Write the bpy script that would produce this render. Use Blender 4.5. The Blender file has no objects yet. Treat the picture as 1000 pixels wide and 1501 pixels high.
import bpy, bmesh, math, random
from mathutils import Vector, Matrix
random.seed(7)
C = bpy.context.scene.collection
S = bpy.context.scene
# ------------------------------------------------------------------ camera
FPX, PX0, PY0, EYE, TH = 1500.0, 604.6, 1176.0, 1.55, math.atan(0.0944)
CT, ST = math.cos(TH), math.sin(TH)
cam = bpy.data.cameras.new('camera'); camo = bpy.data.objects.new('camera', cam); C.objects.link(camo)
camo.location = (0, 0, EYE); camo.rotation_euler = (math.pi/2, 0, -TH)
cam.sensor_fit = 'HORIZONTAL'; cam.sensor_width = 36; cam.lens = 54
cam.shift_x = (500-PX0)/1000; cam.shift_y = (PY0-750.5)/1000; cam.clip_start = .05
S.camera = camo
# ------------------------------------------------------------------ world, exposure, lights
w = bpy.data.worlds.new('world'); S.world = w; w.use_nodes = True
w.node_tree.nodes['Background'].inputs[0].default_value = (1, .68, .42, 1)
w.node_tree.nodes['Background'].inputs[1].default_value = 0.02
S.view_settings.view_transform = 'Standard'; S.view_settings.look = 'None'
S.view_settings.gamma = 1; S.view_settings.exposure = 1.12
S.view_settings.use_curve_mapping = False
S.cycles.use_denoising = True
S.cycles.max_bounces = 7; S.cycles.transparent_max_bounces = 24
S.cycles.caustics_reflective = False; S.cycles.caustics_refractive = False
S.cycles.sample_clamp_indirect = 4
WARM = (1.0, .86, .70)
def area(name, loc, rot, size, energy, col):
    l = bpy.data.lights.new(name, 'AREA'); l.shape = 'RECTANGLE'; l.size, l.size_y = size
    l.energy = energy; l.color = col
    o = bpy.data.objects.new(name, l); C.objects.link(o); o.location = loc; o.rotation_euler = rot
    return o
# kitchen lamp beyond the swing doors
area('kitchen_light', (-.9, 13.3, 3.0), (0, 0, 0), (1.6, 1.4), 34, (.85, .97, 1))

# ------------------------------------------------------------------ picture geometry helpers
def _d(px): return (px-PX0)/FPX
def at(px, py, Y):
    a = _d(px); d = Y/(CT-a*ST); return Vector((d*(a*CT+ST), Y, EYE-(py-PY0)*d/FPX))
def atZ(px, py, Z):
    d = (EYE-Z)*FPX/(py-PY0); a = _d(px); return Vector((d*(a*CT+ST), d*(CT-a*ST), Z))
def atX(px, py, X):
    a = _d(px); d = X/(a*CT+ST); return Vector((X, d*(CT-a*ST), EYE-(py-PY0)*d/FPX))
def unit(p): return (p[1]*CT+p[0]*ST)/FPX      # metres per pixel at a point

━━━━

Working from the material above, retype it in its entirety without change.

Write the bpy script that would produce this render. Use Blender 4.5. The Blender file has no objects yet. Treat the picture as 1000 pixels wide and 1501 pixels high.
import bpy, bmesh, math, random
from mathutils import Vector, Matrix
random.seed(7)
C = bpy.context.scene.collection
S = bpy.context.scene
# ------------------------------------------------------------------ camera
FPX, PX0, PY0, EYE, TH = 1500.0, 604.6, 1176.0, 1.55, math.atan(0.0944)
CT, ST = math.cos(TH), math.sin(TH)
cam = bpy.data.cameras.new('camera'); camo = bpy.data.objects.new('camera', cam); C.objects.link(camo)
camo.location = (0, 0, EYE); camo.rotation_euler = (math.pi/2, 0, -TH)
cam.sensor_fit = 'HORIZONTAL'; cam.sensor_width = 36; cam.lens = 54
cam.shift_x = (500-PX0)/1000; cam.shift_y = (PY0-750.5)/1000; cam.clip_start = .05
S.camera = camo
# ------------------------------------------------------------------ world, exposure, lights
w = bpy.data.worlds.new('world'); S.world = w; w.use_nodes = True
w.node_tree.nodes['Background'].inputs[0].default_value = (1, .68, .42, 1)
w.node_tree.nodes['Background'].inputs[1].default_value = 0.02
S.view_settings.view_transform = 'Standard'; S.view_settings.look = 'None'
S.view_settings.gamma = 1; S.view_settings.exposure = 1.12
S.view_settings.use_curve_mapping = False
S.cycles.use_denoising = True
S.cycles.max_bounces = 7; S.cycles.transparent_max_bounces = 24
S.cycles.caustics_reflective = False; S.cycles.caustics_refractive = False
S.cycles.sample_clamp_indirect = 4
WARM = (1.0, .86, .70)
def area(name, loc, rot, size, energy, col):
    l = bpy.data.lights.new(name, 'AREA'); l.shape = 'RECTANGLE'; l.size, l.size_y = size
    l.energy = energy; l.color = col
    o = bpy.data.objects.new(name, l); C.objects.link(o); o.location = loc; o.rotation_euler = rot
    return o
# kitchen lamp beyond the swing doors
area('kitchen_light', (-.9, 13.3, 3.0), (0, 0, 0), (1.6, 1.4), 34, (.85, .97, 1))

# ------------------------------------------------------------------ picture geometry helpers
def _d(px): return (px-PX0)/FPX
def at(px, py, Y):
    a = _d(px); d = Y/(CT-a*ST); return Vector((d*(a*CT+ST), Y, EYE-(py-PY0)*d/FPX))
def atZ(px, py, Z):
    d = (EYE-Z)*FPX/(py-PY0); a = _d(px); return Vector((d*(a*CT+ST), d*(CT-a*ST), Z))
def atX(px, py, X):
    a = _d(px); d = X/(a*CT+ST); return Vector((X, d*(CT-a*ST), EYE-(py-PY0)*d/FPX))
def unit(p): return (p[1]*CT+p[0]*ST)/FPX      # metres per pixel at a point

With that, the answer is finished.